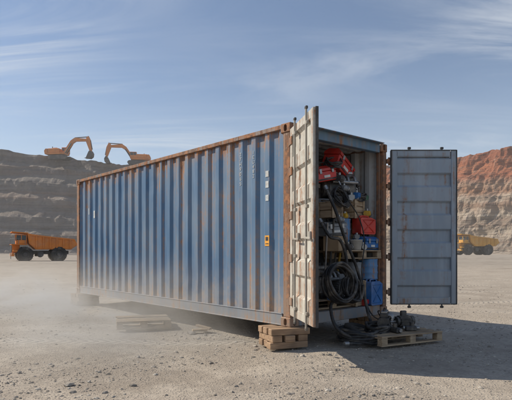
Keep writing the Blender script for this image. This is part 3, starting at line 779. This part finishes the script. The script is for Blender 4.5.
# ------------------------------------------------------------ airborne dust
t=NT('drifting_dust'); o=t.co(); X,Y,Z=t.sep(o)[:3]
nn=t.noise(t.mp(o,(.8,.6,1.5)),.9,3,.6,.8)
d=t.math('MULTIPLY',t.rng(nn,.36,.66),t.rng(Z,.02,1.25,1,0))
d=t.math('MULTIPLY',d,t.rng(Z,.1,.7,1,.4))
d=t.math('MULTIPLY',d,t.math('MULTIPLY',t.rng(X,-4.2,-1.0,.0,1.),t.rng(X,-.10,.0,1,.0)))
d=t.math('MULTIPLY',d,t.math('MULTIPLY',t.rng(Y,-.6,2.2,.0,.9),t.rng(Y,8.5,13.,1,0)))
vsn=t.n('ShaderNodeVolumeScatter'); vsn.inputs['Color'].default_value=(.95,.87,.77,1); vsn.inputs['Anisotropy'].default_value=.2
t.l(t.math('MULTIPLY',d,1.15),vsn.inputs['Density']); t.l(vsn.outputs[0],t.out.inputs['Volume']); M['dust']=t.m
mb=MB(); mb.box((-2.1,6.2,.65),(4.2,13.8,1.26),'dust'); mb.done('dust_cloud',None,P0,(0,0,ANG))
t=NT('valley_haze'); vsn=t.n('ShaderNodeVolumeScatter'); vsn.inputs['Color'].default_value=(.97,.92,.85,1); vsn.inputs['Density'].default_value=.0016
t.l(vsn.outputs[0],t.out.inputs['Volume']); M['haze']=t.m
mb=MB(); mb.box((0,100,30),(560,100,62),'haze'); mb.done('haze')

# ------------------------------------------------------------ light, sky
EL=38; az=Vector((-.97,.24)).normalized()
tosun=Vector((az.x*math.cos(R(EL)),az.y*math.cos(R(EL)),math.sin(R(EL))))
sl=bpy.data.lights.new('sun','SUN'); sl.energy=5.0; sl.angle=R(.5); sl.color=(1,.90,.75)
so=bpy.data.objects.new('sun',sl); COL.objects.link(so); so.rotation_euler=tosun.to_track_quat('Z','Y').to_euler(); so.location=(-20,10,20)
wd=bpy.data.worlds.new('World'); S.world=wd; wd.use_nodes=True; nt=wd.node_tree; nt.nodes.clear()
class WN(NT):
    def __init__(s,t): s.t=t
w=WN(nt); wo=w.n('ShaderNodeOutputWorld'); bg=w.n('ShaderNodeBackground'); w.l(bg.outputs[0],wo.inputs[0])
sky=w.n('ShaderNodeTexSky'); sky.sky_type='NISHITA'; sky.sun_disc=False; sky.sun_elevation=R(EL); sky.sun_rotation=math.atan2(az.x,az.y)%(2*math.pi)
sky.altitude=300; sky.air_density=1.0; sky.dust_density=.6; sky.ozone_density=2.0
v=w.co('Generated'); x,y,z=w.sep(v)[:3]
zz=w.math('ADD',w.math('MAXIMUM',z,0.),.16)
cb=w.n('ShaderNodeCombineXYZ'); w.l(w.math('DIVIDE',x,zz),cb.inputs[0]); w.l(w.math('DIVIDE',y,zz),cb.inputs[1])
cv=cb.outputs[0]
a=w.noise(w.mp(cv,(.45,1.7,1),rot=(0,0,R(40)),loc=(.7,.2,0)),1.3,8,.64,1.1)
b=w.noise(w.mp(cv,(.5,.8,1),rot=(0,0,R(30)),loc=(1.2,1,0)),.9,2,.5)
cl=w.math('MULTIPLY',w.rng(a,.42,.70),w.rng(b,.40,.58,.12,1))
cl=w.math('MULTIPLY',cl,.74)
hz=w.rng(z,0,.36,.62,0); col=w.mix(hz,sky.outputs[0],(5.8,6.2,6.7))
col=w.mix(cl,col,(6.6,6.9,7.2))
w.l(col,bg.inputs[0]); bg.inputs[1].default_value=.12

cam=bpy.data.cameras.new('camera'); co=bpy.data.objects.new('camera',cam); COL.objects.link(co)
co.location=(0,0,1.22); co.rotation_euler=(R(90),0,0); cam.lens=35.4; cam.sensor_width=36; cam.shift_y=.0986; cam.clip_end=3000; cam.clip_start=.05
S.camera=co
S.view_settings.view_transform='Standard'; S.view_settings.look='None'; S.view_settings.exposure=0
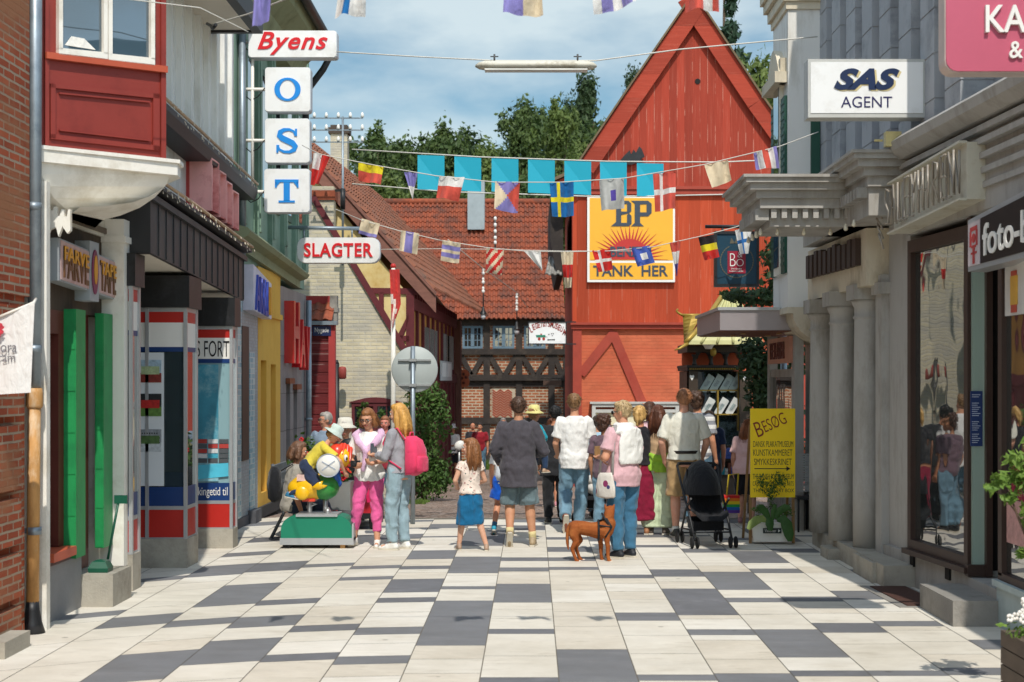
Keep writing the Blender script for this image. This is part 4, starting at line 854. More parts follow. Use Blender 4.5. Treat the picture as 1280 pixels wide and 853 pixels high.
# iron post and red lantern on the brick gable
h = thing('iron_post', 'dark slim post with a small red box lantern in front of the brick gable', 'lamp post', (at(421, 0, 30.2).x, 30.2, gz(30.2)))
b = MB(); x_ = at(421, 0, 30.2).x; b.tube([(x_, 30.2, gz(30.2)), (x_, 30.2, at(0, 455, 30.2).z)], .05, 8); b.tube([(x_, 30.2, at(0, 455, 30.2).z), (x_, 30.2, at(0, 450, 30.2).z)], [.05, .02], 8); b.build('post', BLACK, h)
b = MB(); p = at(428, 474, 30.2); b.lathe([(.05, 0), (.08, .02), (.08, .2), (.06, .24), (.01, .25)], p, n=12); b.tube([(x_, 30.2, p.z+.2), (p.x, 30.2, p.z+.2)], .012, 6); b.build('lantern', mat('dull red', '8f3c34', .6), h)
# far chimney and the insulator pole
h = thing('brick_chimney', 'tall far chimney of yellow grey brick with a dark cap', 'chimney', (at(424, 0, 46).x, 46, 6))
b = MB(); p, q = at(413, 235, 46), at(434, 162, 46); b.box((p.x, 46, p.z-1.5), (q.x, 46.5, q.z)); b.build('stack', YBR, h)
b = MB(); b.box((p.x-.06, 45.94, q.z-.12), (q.x+.06, 46.56, q.z+.06)); b.box((p.x, 46, q.z+.06), (q.x, 46.5, q.z+.14)); b.build('cap', mat('sooty brick', '4a4038', .9, .2), h)
h = thing('insulator_pole', 'grey telegraph mast with three arms of white insulators above the roofs', 'pole', (at(428.5, 0, 29.5).x, 29.5, at(0, 330, 29.5).z))
x_ = at(428.5, 0, 29.5).x; z0, z1 = at(0, 332, 29.5).z, at(0, 146, 29.5).z
b = MB(); b.tube([(x_, 29.5, z0), (x_, 29.5, z1)], .022, 8); b.build('mast', ZINC, h)
b = MB(); b.box((x_-.15, 29.46, at(0, 240, 29.5).z), (x_+.04, 29.5, at(0, 237, 29.5).z)); b.tube([(x_, 29.5, at(0, 236, 29.5).z), (x_, 29.5, at(0, 262, 29.5).z)], .05, 8); b.build('holder', BLACK, h)
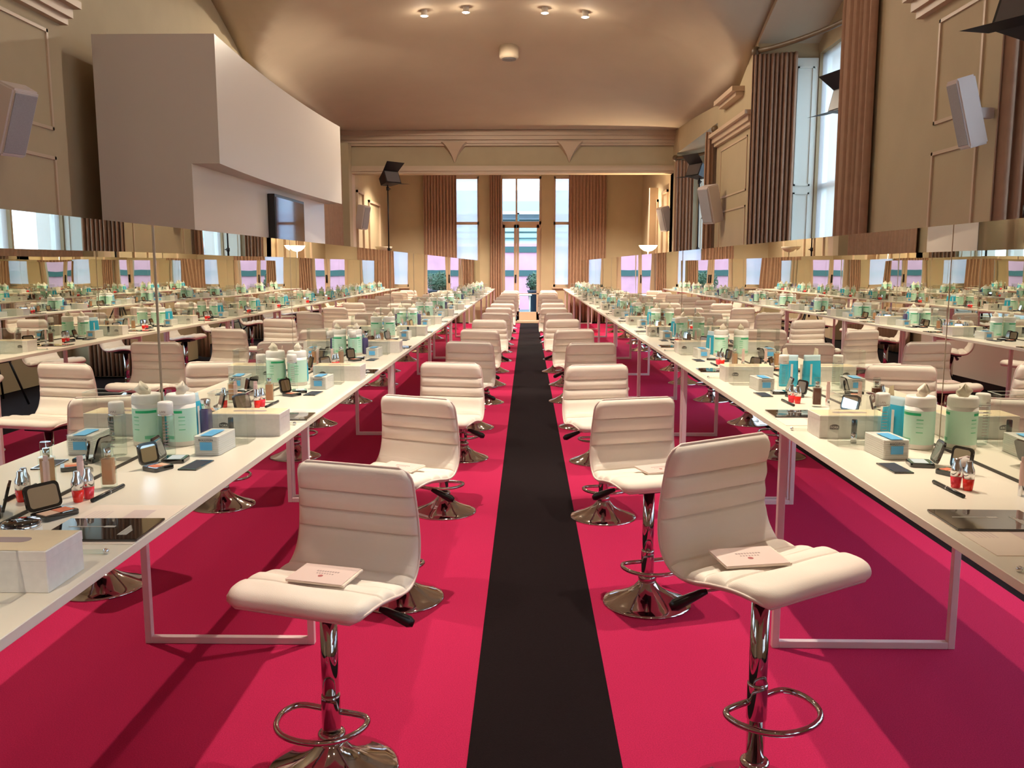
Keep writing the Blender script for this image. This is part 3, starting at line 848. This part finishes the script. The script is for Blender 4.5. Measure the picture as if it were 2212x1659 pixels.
for i, (x, y, a, hi) in enumerate(rightrow):
    lab = 'white padded bar stool, %s from the camera in the right aisle row' % ORD[i]
    if hi: lab = 'white bar stool raised higher, in the foreground of the right aisle row'
    put_stool(RP if hi else NP, (x, y, 0), D(a), lab, 'white bar stools of the right aisle row')
for i in range(13):
    y = 3.64+1.31*i
    put_stool(LP, (-1.79+.08*((i*7) % 3-1), y, 0), D(90+(i*37 % 50)-25), 'white bar stool behind the left-hand tables, %s from the camera' % ORD[i], 'white bar stools behind the left-hand tables')
for i in range(11):
    y = 6.35+1.34*i
    put_stool(NP, (1.93+.05*((i*5) % 3-1), y, 0), D(-90+(i*41 % 50)-25), 'white bar stool behind the right-hand tables, %s from the camera' % ORD[i], 'white bar stools behind the right-hand tables')

# brochures lying on the stool seats
def make_brochure():
    t = thing('brochure', 'x', 'brochure', (0, 0, 0), 0, 'pale brochures on the stool seats')
    obj('pages', box(-.085, .085, -.058, .058, .0, .006, .001, 1), 'paper', t)
    obj('cover', box(-.085, .079, -.0585, .058, .006, .0075), 'brochure', t)
    bm = bmesh.new()
    for k in range(9): quad_box(bm, -.03+k*.0075, -.025+k*.0075, .012, .019, .0075, .0079)
    for k in range(7): quad_box(bm, -.024+k*.0075, -.020+k*.0075, -.002, .003, .0075, .0079)
    obj('title_print', bm, 'greyink', t)
    bm = bmesh.new(); lathe(bm, [(.007, .0075), (.007, .0079)], 16, (-.004, -.016, 0)); obj('seal_print', bm, 'rose', t)
    return t
BR = make_brochure(); br_used = [False]
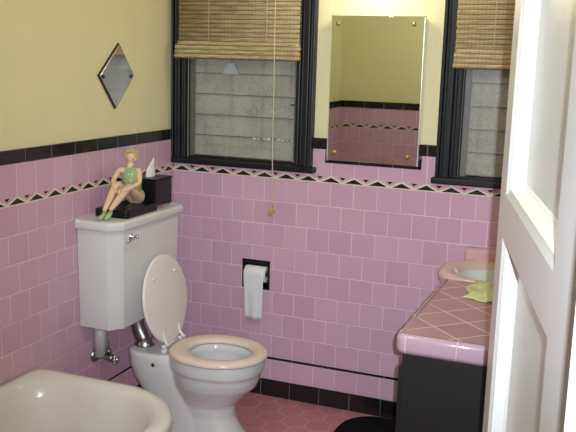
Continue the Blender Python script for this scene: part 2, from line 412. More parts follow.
loft(pm, [[(.245, .0225, 1.528), (.325, .0225, 1.528), (.303, .0225, 1.578), (.268, .0225, 1.578)], [(.245, .0240, 1.528), (.325, .0240, 1.528), (.303, .0240, 1.578), (.268, .0240, 1.578)]])
struct(fixn(link('pale_trapezoid', pm, M['patch'], w1)))
struct(link('louvre_catch', B(((.590, .014, 1.398), (.610, .026, 1.404))), M['iron'], w1))
gl = bmesh.new()  # white slivers standing in for a row of glints on the glass
for k, wd in enumerate((.014, .006, .018, .013, .005, .017, .010, .004, .015)): box(gl, (.405+k*.024, .022, 1.235+.0012*(k % 3)), (.405+k*.024+wd, .026, 1.240+.0012*(k % 2)))
struct(link('louvre_glint', gl, M['tissue'], w1))

# ------------------------------------------------------------------ bamboo shades
def shade(label, x0, x1, fx0, fx1, zb):
    root = thing('roman_shade', label, 'window shade', ((x0+x1)/2, -.05, zb), 'bamboo roman shades in the two windows')
    bm = bmesh.new(); z = zb+.070; rod = .0065; k = 0
    while z < 2.20:
        jig = random.uniform(-.002, .002)
        tube(bm, [(x0+jig, -.046, z), (x1+jig, -.046, z)], rod*.53, 6); z += rod; k += 1
    sm(rel(link('bamboo_panel', bm, M['bamboo'], root), root))
    # folded bundle at the bottom: three stacked folds
    bm = bmesh.new()
    for (y, zc, ry, rz, dx) in ((-.062, zb+.014, .016, .014, 0), (-.057, zb+.034, .018, .016, .002), (-.055, zb+.052, .017, .014, .001), (-.050, zb+.070, .012, .012, .008)):
        n = 20; rings = []
        for sx in range(25):
            xx = fx0+dx+(fx1-fx0-2*dx)*sx/24; wob = .0012*math.sin(sx*1.9+zc*70)
            rings.append([(xx, y+ry*math.cos(2*PI*i/n)*(1+.05*math.sin(i*2.6)), zc+wob+rz*math.sin(2*PI*i/n)) for i in range(n)])
        loft(bm, rings)
    sm(rel(link('folded_hem', bm, M['bamboo'], root), root))
    for q in (.26, .74):
        xx = x0+(x1-x0)*q; bm = bmesh.new(); tube(bm, [(xx, -.0525, zb+.08), (xx, -.0525, 2.20)], .0014, 6)
        sm(rel(link('lift_cord', bm, M['cord'], root), root))
    rel(link('head_rail', B(((x0, -.042, 2.195), (x1, -.025, 2.225))), M['bamboo'], root), root)
    return root
shade('woven bamboo roman shade over the wide window behind the toilet', .052, .648, .042, .656, 1.594)
shade('woven bamboo roman shade over the window right of the wall mirror', 1.329, 1.92, 1.328, 1.935, 1.585)
pc = thing('pull_cord', 'thin straw pull cord hanging below the left bamboo shade, two wooden pulls', 'cord', (.545, -.095, .905))
bm = bmesh.new(); tube(bm, [(.549, -.092, 2.2), (.549, -.092, 1.75), (.550, -.088, 1.2), (.546, -.060, .96), (.545, -.058, .945)], .0022, 6)
sm(rel(link('cord', bm, M['cord'], pc), pc))
for x_, z_ in ((.548, .928), (.530, .912)):
    bm = bmesh.new(); lathe(bm, [(.001, .018), (.004, .016), (.005, .006), (.009, -.010), (.008, -.016), (.001, -.017)], (x_, -.054, z_), n=12)
    sm(rel(link('wooden_pull', bm, M['wood'], pc), pc))

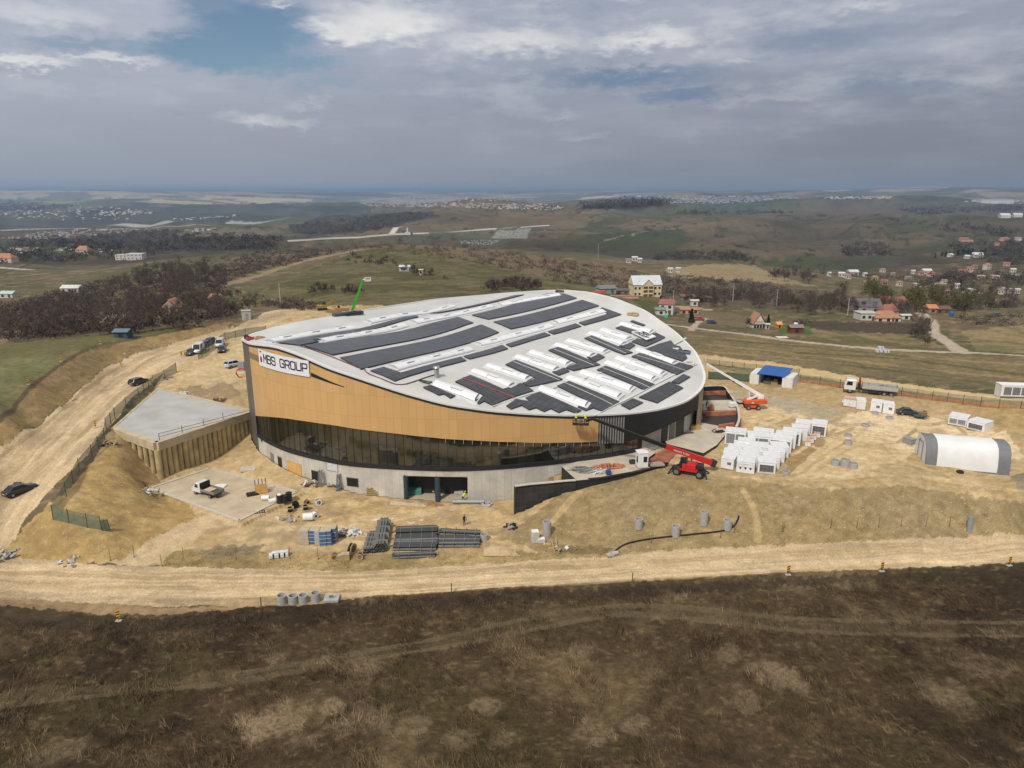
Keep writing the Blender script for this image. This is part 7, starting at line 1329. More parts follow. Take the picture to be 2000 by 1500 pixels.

■ What is expected: Write out again only the lines from the line containing "were 2212x1659 pixels." through the line containing "put_stool(NP, (1.93+.05*((i*5) %", both included, exactly as they are.

■ Response to this task:
Keep writing the Blender script for this image. This is part 3, starting at line 848. This part finishes the script. The script is for Blender 4.5. Measure the picture as if it were 2212x1659 pixels.
for i, (x, y, a, hi) in enumerate(rightrow):
    lab = 'white padded bar stool, %s from the camera in the right aisle row' % ORD[i]
    if hi: lab = 'white bar stool raised higher, in the foreground of the right aisle row'
    put_stool(RP if hi else NP, (x, y, 0), D(a), lab, 'white bar stools of the right aisle row')
for i in range(13):
    y = 3.64+1.31*i
    put_stool(LP, (-1.79+.08*((i*7) % 3-1), y, 0), D(90+(i*37 % 50)-25), 'white bar stool behind the left-hand tables, %s from the camera' % ORD[i], 'white bar stools behind the left-hand tables')
for i in range(11):
    y = 6.35+1.34*i
    put_stool(NP, (1.93+.05*((i*5) % 3-1), y, 0), D(-90+(i*41 % 50)-25), 'white bar stool behind the right-hand tables, %s from the camera' % ORD[i], 'white bar stools behind the right-hand tables')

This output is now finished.